>> Start SUPPLIED INFORMATION

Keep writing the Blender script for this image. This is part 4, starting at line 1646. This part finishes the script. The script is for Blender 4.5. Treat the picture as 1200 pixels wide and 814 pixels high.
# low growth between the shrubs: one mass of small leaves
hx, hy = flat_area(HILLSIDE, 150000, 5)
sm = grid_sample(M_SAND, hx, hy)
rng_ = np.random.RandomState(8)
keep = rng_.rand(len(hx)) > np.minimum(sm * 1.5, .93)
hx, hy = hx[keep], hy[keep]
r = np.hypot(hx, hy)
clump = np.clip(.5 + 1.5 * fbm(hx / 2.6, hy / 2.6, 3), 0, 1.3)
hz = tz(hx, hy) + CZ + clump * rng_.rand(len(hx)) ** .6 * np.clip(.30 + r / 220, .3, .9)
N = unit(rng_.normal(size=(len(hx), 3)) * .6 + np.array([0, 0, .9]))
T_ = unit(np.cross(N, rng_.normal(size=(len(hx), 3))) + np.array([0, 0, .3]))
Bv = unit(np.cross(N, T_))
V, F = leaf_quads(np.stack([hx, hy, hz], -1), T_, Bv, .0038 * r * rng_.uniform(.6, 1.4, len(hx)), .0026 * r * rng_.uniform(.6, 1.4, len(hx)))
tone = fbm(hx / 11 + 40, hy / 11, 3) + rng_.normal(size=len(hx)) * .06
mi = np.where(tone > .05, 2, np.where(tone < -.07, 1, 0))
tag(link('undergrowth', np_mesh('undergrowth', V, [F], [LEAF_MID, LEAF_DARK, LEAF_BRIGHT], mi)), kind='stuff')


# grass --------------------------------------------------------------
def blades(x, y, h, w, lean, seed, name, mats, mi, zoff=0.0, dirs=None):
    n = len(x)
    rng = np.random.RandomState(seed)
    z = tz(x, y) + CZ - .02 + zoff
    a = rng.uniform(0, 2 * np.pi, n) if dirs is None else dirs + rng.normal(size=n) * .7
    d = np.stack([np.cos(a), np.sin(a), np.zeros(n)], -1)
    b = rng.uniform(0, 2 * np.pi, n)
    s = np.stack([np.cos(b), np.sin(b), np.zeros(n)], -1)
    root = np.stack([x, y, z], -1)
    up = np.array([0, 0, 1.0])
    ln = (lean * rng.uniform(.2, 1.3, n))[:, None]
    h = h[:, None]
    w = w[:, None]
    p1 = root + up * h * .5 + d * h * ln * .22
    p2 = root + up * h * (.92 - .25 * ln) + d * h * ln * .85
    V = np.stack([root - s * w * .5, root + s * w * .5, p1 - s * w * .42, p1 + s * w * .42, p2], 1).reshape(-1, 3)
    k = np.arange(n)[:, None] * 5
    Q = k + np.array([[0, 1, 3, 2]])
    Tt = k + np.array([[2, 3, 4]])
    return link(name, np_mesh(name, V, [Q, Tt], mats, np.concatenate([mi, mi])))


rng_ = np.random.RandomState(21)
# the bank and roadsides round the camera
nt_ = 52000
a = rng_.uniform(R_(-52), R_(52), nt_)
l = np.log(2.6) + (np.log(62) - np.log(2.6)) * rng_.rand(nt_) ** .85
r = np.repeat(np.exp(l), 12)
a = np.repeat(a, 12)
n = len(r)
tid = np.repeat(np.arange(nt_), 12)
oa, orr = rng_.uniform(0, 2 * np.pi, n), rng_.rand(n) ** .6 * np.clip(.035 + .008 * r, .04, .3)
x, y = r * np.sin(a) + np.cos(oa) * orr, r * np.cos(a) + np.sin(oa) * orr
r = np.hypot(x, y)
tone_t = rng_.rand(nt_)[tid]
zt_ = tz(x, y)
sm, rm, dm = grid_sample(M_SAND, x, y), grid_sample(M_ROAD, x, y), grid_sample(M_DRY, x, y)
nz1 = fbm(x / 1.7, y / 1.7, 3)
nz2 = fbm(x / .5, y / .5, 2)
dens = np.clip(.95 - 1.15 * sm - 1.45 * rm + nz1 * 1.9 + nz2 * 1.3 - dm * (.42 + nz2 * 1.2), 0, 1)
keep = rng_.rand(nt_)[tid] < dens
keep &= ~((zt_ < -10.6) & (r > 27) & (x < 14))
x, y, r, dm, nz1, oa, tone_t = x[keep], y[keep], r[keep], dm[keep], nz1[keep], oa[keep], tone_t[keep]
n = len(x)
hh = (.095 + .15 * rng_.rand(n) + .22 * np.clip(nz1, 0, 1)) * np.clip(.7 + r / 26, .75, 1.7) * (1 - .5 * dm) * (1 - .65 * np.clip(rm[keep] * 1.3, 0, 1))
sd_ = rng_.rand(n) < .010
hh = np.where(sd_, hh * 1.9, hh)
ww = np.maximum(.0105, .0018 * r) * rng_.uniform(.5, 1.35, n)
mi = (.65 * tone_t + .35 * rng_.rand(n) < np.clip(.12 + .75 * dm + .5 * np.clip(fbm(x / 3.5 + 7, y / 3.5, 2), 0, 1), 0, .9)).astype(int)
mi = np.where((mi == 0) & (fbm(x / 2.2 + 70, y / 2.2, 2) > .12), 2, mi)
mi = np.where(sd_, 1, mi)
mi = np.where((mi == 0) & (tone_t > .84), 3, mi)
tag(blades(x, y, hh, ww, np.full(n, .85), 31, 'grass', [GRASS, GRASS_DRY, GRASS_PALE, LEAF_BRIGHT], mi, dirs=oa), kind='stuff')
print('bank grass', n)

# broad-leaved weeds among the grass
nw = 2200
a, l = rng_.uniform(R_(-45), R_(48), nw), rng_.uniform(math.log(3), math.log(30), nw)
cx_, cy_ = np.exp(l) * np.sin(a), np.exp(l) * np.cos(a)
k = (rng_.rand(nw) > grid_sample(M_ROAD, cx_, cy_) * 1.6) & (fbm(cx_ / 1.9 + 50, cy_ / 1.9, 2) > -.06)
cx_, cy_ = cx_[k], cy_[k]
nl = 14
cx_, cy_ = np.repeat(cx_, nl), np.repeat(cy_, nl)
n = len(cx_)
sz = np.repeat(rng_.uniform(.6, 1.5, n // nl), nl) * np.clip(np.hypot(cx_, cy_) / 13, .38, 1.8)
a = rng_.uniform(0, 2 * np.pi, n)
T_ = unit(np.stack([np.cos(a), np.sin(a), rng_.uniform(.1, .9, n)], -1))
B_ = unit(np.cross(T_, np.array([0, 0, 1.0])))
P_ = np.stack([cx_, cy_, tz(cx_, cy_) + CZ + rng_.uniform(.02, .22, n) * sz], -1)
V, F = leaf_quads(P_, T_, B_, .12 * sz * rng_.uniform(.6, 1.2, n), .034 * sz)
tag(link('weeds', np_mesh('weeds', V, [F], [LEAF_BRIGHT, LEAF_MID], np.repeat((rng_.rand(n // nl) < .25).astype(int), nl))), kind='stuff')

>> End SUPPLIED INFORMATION

» **TASK DETAILS**: Return all of the data word for word.

» **SOLUTION TO THIS EXERCISE**:
Keep writing the Blender script for this image. This is part 4, starting at line 1646. This part finishes the script. The script is for Blender 4.5. Treat the picture as 1200 pixels wide and 814 pixels high.
# low growth between the shrubs: one mass of small leaves
hx, hy = flat_area(HILLSIDE, 150000, 5)
sm = grid_sample(M_SAND, hx, hy)
rng_ = np.random.RandomState(8)
keep = rng_.rand(len(hx)) > np.minimum(sm * 1.5, .93)
hx, hy = hx[keep], hy[keep]
r = np.hypot(hx, hy)
clump = np.clip(.5 + 1.5 * fbm(hx / 2.6, hy / 2.6, 3), 0, 1.3)
hz = tz(hx, hy) + CZ + clump * rng_.rand(len(hx)) ** .6 * np.clip(.30 + r / 220, .3, .9)
N = unit(rng_.normal(size=(len(hx), 3)) * .6 + np.array([0, 0, .9]))
T_ = unit(np.cross(N, rng_.normal(size=(len(hx), 3))) + np.array([0, 0, .3]))
Bv = unit(np.cross(N, T_))
V, F = leaf_quads(np.stack([hx, hy, hz], -1), T_, Bv, .0038 * r * rng_.uniform(.6, 1.4, len(hx)), .0026 * r * rng_.uniform(.6, 1.4, len(hx)))
tone = fbm(hx / 11 + 40, hy / 11, 3) + rng_.normal(size=len(hx)) * .06
mi = np.where(tone > .05, 2, np.where(tone < -.07, 1, 0))
tag(link('undergrowth', np_mesh('undergrowth', V, [F], [LEAF_MID, LEAF_DARK, LEAF_BRIGHT], mi)), kind='stuff')


# grass --------------------------------------------------------------
def blades(x, y, h, w, lean, seed, name, mats, mi, zoff=0.0, dirs=None):
    n = len(x)
    rng = np.random.RandomState(seed)
    z = tz(x, y) + CZ - .02 + zoff
    a = rng.uniform(0, 2 * np.pi, n) if dirs is None else dirs + rng.normal(size=n) * .7
    d = np.stack([np.cos(a), np.sin(a), np.zeros(n)], -1)
    b = rng.uniform(0, 2 * np.pi, n)
    s = np.stack([np.cos(b), np.sin(b), np.zeros(n)], -1)
    root = np.stack([x, y, z], -1)
    up = np.array([0, 0, 1.0])
    ln = (lean * rng.uniform(.2, 1.3, n))[:, None]
    h = h[:, None]
    w = w[:, None]
    p1 = root + up * h * .5 + d * h * ln * .22
    p2 = root + up * h * (.92 - .25 * ln) + d * h * ln * .85
    V = np.stack([root - s * w * .5, root + s * w * .5, p1 - s * w * .42, p1 + s * w * .42, p2], 1).reshape(-1, 3)
    k = np.arange(n)[:, None] * 5
    Q = k + np.array([[0, 1, 3, 2]])
    Tt = k + np.array([[2, 3, 4]])
    return link(name, np_mesh(name, V, [Q, Tt], mats, np.concatenate([mi, mi])))


rng_ = np.random.RandomState(21)
# the bank and roadsides round the camera
nt_ = 52000
a = rng_.uniform(R_(-52), R_(52), nt_)
l = np.log(2.6) + (np.log(62) - np.log(2.6)) * rng_.rand(nt_) ** .85
r = np.repeat(np.exp(l), 12)
a = np.repeat(a, 12)
n = len(r)
tid = np.repeat(np.arange(nt_), 12)
oa, orr = rng_.uniform(0, 2 * np.pi, n), rng_.rand(n) ** .6 * np.clip(.035 + .008 * r, .04, .3)
x, y = r * np.sin(a) + np.cos(oa) * orr, r * np.cos(a) + np.sin(oa) * orr
r = np.hypot(x, y)
tone_t = rng_.rand(nt_)[tid]
zt_ = tz(x, y)
sm, rm, dm = grid_sample(M_SAND, x, y), grid_sample(M_ROAD, x, y), grid_sample(M_DRY, x, y)
nz1 = fbm(x / 1.7, y / 1.7, 3)
nz2 = fbm(x / .5, y / .5, 2)
dens = np.clip(.95 - 1.15 * sm - 1.45 * rm + nz1 * 1.9 + nz2 * 1.3 - dm * (.42 + nz2 * 1.2), 0, 1)
keep = rng_.rand(nt_)[tid] < dens
keep &= ~((zt_ < -10.6) & (r > 27) & (x < 14))
x, y, r, dm, nz1, oa, tone_t = x[keep], y[keep], r[keep], dm[keep], nz1[keep], oa[keep], tone_t[keep]
n = len(x)
hh = (.095 + .15 * rng_.rand(n) + .22 * np.clip(nz1, 0, 1)) * np.clip(.7 + r / 26, .75, 1.7) * (1 - .5 * dm) * (1 - .65 * np.clip(rm[keep] * 1.3, 0, 1))
sd_ = rng_.rand(n) < .010
hh = np.where(sd_, hh * 1.9, hh)
ww = np.maximum(.0105, .0018 * r) * rng_.uniform(.5, 1.35, n)
mi = (.65 * tone_t + .35 * rng_.rand(n) < np.clip(.12 + .75 * dm + .5 * np.clip(fbm(x / 3.5 + 7, y / 3.5, 2), 0, 1), 0, .9)).astype(int)
mi = np.where((mi == 0) & (fbm(x / 2.2 + 70, y / 2.2, 2) > .12), 2, mi)
mi = np.where(sd_, 1, mi)
mi = np.where((mi == 0) & (tone_t > .84), 3, mi)
tag(blades(x, y, hh, ww, np.full(n, .85), 31, 'grass', [GRASS, GRASS_DRY, GRASS_PALE, LEAF_BRIGHT], mi, dirs=oa), kind='stuff')
print('bank grass', n)

# broad-leaved weeds among the grass
nw = 2200
a, l = rng_.uniform(R_(-45), R_(48), nw), rng_.uniform(math.log(3), math.log(30), nw)
cx_, cy_ = np.exp(l) * np.sin(a), np.exp(l) * np.cos(a)
k = (rng_.rand(nw) > grid_sample(M_ROAD, cx_, cy_) * 1.6) & (fbm(cx_ / 1.9 + 50, cy_ / 1.9, 2) > -.06)
cx_, cy_ = cx_[k], cy_[k]
nl = 14
cx_, cy_ = np.repeat(cx_, nl), np.repeat(cy_, nl)
n = len(cx_)
sz = np.repeat(rng_.uniform(.6, 1.5, n // nl), nl) * np.clip(np.hypot(cx_, cy_) / 13, .38, 1.8)
a = rng_.uniform(0, 2 * np.pi, n)
T_ = unit(np.stack([np.cos(a), np.sin(a), rng_.uniform(.1, .9, n)], -1))
B_ = unit(np.cross(T_, np.array([0, 0, 1.0])))
P_ = np.stack([cx_, cy_, tz(cx_, cy_) + CZ + rng_.uniform(.02, .22, n) * sz], -1)
V, F = leaf_quads(P_, T_, B_, .12 * sz * rng_.uniform(.6, 1.2, n), .034 * sz)
tag(link('weeds', np_mesh('weeds', V, [F], [LEAF_BRIGHT, LEAF_MID], np.repeat((rng_.rand(n // nl) < .25).astype(int), nl))), kind='stuff')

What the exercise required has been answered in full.